«Dopo le elezioni europee avremo a che fare con tutt’altra Europa», tuonavano i capipopolo nazionalisti alla vigilia e all’indomani del voto, sbeffeggiando la Commissione in scadenza e le sue raccomandazioni, ventilando un radicale rovesciamento dei rapporti di forza. A rovesciarsi, di schiena, sono stati per ora solo i più precari tra gli europarlamentari, la villana pattuglia dei deputati di Nigel Farage. Il governo europeo partorito dalle trattative tra gli stati nazionali, quelli che contano al centro e, tutt’intorno, le piccole vendette, le millanterie, le penose furbizie degli altri, Italia in prima fila, è in rigorosa continuità , un po’ spostata a destra, con quello che lo ha preceduto.

Due donne ai massimi vertici (Commissione e Bce), certo, ma «di ferro» si affrettano tutti ad aggiungere, secondo quella usurata retorica che non rinuncia a sottolineare un tagliente elemento di durezza. Ma, aldilà dei generi e delle appartenenze, è il dirigismo liberista in tutto il suo rigore a confermarsi sul ponte di comando, laddove è l’asse tra i popolari e la componente liberale a farla da padrone, conquistandosi anche, con il premier belga Charles Michel, la guida del Consiglio d’Europa. Del resto, il cosiddetto asse franco-tedesco, una volta sollevato il velo delle bandiere nazionali, altro non è che il patto, questo sì «di ferro», tra il liberalismo economico e il conservatorismo politico. Il primo accentuato dalla «marcia» di Macron, il secondo destinato a irrigidirsi col tramonto dell’era Merkel.

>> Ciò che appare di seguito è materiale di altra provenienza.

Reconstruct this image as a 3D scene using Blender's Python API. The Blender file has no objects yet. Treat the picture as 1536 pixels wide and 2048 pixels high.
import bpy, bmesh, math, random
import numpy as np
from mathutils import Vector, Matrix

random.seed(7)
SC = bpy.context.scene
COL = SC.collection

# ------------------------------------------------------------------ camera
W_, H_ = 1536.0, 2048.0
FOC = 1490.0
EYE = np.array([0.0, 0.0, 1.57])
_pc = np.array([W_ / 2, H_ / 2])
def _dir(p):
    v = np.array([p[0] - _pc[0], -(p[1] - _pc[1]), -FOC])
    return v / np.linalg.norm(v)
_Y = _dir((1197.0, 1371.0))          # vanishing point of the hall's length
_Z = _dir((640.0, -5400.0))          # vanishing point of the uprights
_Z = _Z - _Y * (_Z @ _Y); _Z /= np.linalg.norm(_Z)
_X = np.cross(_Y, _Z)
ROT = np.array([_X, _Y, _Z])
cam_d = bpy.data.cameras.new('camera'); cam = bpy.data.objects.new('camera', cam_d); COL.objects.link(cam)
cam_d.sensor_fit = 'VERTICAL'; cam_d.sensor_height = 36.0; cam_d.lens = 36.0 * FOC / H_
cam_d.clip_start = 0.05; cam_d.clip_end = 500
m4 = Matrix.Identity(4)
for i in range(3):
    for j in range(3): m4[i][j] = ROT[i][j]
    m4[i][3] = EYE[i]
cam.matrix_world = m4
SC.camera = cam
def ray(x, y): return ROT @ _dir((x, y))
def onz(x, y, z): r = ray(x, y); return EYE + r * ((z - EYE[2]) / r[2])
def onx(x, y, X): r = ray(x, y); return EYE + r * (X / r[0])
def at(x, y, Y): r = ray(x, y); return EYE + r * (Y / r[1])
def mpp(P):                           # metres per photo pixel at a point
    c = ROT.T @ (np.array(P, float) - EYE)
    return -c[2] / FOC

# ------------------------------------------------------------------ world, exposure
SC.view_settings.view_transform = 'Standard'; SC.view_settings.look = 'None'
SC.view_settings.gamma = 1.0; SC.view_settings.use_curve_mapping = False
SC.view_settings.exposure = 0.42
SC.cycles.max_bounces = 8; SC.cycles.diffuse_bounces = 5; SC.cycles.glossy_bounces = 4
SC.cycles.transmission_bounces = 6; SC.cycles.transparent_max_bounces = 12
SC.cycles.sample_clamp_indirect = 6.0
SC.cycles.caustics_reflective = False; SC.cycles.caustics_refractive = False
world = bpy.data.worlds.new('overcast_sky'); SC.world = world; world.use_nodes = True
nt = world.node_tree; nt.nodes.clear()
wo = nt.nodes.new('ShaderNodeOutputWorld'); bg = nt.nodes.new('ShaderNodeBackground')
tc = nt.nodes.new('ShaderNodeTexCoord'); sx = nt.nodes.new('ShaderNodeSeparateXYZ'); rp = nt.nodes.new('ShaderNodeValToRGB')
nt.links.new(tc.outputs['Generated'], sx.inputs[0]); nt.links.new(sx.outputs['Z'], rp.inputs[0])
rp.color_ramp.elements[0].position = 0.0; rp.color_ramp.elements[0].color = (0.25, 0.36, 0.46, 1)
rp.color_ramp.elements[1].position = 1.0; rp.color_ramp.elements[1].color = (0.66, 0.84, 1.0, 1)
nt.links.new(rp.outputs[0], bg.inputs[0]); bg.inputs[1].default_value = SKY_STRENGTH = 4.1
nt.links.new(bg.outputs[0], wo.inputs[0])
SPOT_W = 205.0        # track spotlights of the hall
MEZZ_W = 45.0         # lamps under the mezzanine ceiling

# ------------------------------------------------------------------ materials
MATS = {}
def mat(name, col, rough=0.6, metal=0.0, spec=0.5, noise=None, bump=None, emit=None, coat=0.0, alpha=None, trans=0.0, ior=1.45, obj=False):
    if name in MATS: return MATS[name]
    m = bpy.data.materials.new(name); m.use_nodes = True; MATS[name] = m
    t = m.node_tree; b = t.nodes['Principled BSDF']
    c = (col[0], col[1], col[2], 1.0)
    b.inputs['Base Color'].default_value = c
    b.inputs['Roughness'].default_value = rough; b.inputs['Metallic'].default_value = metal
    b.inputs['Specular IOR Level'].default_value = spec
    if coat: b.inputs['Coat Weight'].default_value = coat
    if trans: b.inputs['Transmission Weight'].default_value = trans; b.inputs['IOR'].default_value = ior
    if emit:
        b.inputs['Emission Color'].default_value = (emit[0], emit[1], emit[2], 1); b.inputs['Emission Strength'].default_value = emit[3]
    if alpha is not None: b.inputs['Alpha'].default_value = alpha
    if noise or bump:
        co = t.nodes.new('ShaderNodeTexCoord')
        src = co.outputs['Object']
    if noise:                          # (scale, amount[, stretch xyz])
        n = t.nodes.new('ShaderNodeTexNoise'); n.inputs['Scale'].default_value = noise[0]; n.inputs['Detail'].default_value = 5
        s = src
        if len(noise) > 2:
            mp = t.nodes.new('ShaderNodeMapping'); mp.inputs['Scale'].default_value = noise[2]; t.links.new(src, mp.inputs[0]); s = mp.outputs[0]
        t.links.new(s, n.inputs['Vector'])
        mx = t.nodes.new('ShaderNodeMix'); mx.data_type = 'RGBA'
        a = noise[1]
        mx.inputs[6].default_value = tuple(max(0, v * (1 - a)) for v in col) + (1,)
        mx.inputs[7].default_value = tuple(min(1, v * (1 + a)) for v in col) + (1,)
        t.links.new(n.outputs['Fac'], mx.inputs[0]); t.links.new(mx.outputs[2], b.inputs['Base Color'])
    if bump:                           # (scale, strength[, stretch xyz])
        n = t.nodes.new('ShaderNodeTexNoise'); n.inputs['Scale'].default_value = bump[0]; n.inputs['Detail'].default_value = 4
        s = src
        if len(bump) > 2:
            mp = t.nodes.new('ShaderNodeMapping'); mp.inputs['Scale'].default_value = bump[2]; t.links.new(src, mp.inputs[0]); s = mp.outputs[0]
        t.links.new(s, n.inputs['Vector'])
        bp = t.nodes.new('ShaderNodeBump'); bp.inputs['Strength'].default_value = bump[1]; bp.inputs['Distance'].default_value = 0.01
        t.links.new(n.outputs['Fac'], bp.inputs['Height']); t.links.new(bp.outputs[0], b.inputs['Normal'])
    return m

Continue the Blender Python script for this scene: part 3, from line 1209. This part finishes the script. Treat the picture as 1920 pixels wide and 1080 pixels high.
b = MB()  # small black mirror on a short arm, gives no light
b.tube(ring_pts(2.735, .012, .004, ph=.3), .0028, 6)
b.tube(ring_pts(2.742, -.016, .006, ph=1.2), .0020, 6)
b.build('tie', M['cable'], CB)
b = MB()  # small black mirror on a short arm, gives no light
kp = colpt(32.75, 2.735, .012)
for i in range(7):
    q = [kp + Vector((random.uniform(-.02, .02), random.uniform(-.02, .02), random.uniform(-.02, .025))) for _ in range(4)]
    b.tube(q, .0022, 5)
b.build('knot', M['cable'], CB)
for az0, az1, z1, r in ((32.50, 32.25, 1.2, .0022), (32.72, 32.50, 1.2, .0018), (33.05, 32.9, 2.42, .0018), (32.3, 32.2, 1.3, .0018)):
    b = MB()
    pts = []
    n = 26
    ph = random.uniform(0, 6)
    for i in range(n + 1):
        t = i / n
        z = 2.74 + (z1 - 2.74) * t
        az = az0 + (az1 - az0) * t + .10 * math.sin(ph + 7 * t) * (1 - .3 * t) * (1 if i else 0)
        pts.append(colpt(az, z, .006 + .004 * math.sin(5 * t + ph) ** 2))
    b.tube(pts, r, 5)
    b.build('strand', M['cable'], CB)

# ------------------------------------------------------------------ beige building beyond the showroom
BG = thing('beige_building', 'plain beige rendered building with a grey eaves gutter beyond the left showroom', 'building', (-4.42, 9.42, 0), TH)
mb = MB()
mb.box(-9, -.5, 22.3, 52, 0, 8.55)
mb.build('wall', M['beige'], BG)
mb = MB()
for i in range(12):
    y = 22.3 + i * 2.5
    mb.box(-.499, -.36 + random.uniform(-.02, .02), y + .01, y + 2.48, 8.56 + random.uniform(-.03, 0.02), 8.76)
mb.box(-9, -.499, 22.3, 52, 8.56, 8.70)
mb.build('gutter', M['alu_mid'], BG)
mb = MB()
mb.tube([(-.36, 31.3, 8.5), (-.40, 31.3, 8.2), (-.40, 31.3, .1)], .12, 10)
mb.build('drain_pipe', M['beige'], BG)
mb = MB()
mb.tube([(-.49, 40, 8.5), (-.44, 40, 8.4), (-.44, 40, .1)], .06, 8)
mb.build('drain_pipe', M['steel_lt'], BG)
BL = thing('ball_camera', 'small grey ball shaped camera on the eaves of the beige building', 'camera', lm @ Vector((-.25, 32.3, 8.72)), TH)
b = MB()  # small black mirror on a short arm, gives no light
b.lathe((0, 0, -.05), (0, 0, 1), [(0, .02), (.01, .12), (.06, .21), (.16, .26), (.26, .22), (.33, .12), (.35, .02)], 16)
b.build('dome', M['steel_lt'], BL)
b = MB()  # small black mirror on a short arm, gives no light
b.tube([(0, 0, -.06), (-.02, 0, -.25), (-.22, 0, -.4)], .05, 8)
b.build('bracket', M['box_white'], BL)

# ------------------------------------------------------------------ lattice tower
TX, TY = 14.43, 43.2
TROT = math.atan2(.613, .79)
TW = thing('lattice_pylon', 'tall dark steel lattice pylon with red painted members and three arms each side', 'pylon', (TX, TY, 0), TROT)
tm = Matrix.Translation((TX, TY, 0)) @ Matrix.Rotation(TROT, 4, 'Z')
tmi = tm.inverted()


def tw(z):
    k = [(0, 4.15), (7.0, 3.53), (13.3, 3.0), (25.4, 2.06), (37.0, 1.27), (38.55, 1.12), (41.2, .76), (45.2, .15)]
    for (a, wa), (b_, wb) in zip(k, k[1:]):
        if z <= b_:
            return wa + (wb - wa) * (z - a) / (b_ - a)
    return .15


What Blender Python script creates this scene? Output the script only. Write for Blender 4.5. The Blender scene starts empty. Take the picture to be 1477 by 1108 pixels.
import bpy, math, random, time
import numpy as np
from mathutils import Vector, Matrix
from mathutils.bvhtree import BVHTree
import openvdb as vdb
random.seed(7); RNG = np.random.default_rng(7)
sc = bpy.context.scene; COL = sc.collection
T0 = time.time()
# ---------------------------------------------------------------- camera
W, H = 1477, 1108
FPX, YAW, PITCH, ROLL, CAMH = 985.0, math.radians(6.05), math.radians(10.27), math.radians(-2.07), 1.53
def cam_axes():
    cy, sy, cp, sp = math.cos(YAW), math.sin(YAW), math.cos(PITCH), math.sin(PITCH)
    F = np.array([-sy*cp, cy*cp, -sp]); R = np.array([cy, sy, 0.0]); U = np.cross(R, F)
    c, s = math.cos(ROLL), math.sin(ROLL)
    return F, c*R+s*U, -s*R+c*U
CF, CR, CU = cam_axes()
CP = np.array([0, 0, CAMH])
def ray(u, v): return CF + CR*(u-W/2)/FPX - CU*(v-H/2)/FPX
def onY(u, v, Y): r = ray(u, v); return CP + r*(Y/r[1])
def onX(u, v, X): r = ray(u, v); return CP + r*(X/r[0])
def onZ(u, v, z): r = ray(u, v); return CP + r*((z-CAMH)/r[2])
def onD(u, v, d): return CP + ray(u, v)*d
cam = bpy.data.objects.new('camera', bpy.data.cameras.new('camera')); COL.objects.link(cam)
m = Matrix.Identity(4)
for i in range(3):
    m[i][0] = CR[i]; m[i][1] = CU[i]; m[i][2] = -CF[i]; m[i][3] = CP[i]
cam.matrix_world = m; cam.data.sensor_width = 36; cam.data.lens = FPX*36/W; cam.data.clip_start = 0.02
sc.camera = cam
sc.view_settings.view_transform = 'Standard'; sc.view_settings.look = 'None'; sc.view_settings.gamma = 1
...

Mai confidare troppo, una volta arrivati al potere, nella fedeltà di delfini e delfine alle politiche d’un tempo. La destra più radicale, esclusa, almeno per ora, dall’esercizio di un potere diretto, svolge intanto la sua funzione quasi strutturale di rendere più digeribile a tutti le politiche della destra «moderata». Meglio Macron di Le Pen, è la formula esemplificativa di questa triste alchimia della paralisi.

In ogni modo il coniglio uscito dal cappello di Bruxelles ha due orecchie ben distinguibili. La prima è la totale irrilevanza dei processi democratici nella formazione dell’esecutivo europeo. Non si tratta certamente di una novità, ma dopo i fiumi di chiacchiere riversati sull’argomento lo spettacolo fa nondimeno una certa impressione. La partita giocata tra governi nazionali ed élites economiche non contempla altri partecipanti.

La seconda, anche questa nella scia di una tendenza da lungo in atto, è l’inesorabile tramonto delle socialdemocrazie europee, di fatto tagliate fuori dal governo dell’Unione. La scartina lasciatagli in mano è l’inesistente politica estera europea affidata al socialista spagnolo Josep Borrell. Non c’è da stupirsi, dunque, delle reazioni a dir poco indispettite da parte degli ex leader sconfitti della Spd, da Sigmar Gabriel a Martin Schulz, che denunciano la scomparsa di qualsivoglia possibilità di democratizzazione della Ue dall’orizzonte politico europeo. Aleggia, fra l’altro, la minaccia di vendicarsi ponendo fine alla Grosse Koalition. Ma si tratta oramai di un tardivo e tedioso «Al lupo! Al lupo!»

Sebbene entrambe le grandi famiglie politiche che avevano fino ad oggi determinato, confondendosi sempre più tra di loro, gli equilibri politici dell’Unione, siano state sanzionate dai risultati delle ultime elezioni, è soprattutto quella socialdemocratica a farne oggi le spese. Avendo più di ogni altra formazione politica deluso le aspettative dei suoi sostenitori. Ed essendosi sostanzialmente dimostrata incorreggibile.

Dalla porta del governo europeo sono stati tenuti fuori anche i verdi, nonostante la loro imponente avanzata e la fortuna crescente dei temi su cui si battono presso l’opinione pubblica del Vecchio continente. Sulla verde Ska Keller, grazie ai patti stretti tra socialisti, popolari e liberali, la spunta il piddino David Sassoli che va a sostituire alla Presidenza del Parlamento di Strasburgo un altro gigante della politica italiana, il forzista Antonio Tajani. Resta da vedere se e quanto il medesimo Parlamento riuscirà a imprimere qualche deviazione e opporre qualche ostacolo a un percorso già tutto scritto nelle cancellerie e nei palazzi della tecnocrazia europea. Ma non ci sono da farsi troppe illusioni. L’Unione e l’europeismo tengono, ma saldamente ancorati alle politiche e alle procedure che li hanno resi invisi a un numero crescente di cittadini europei.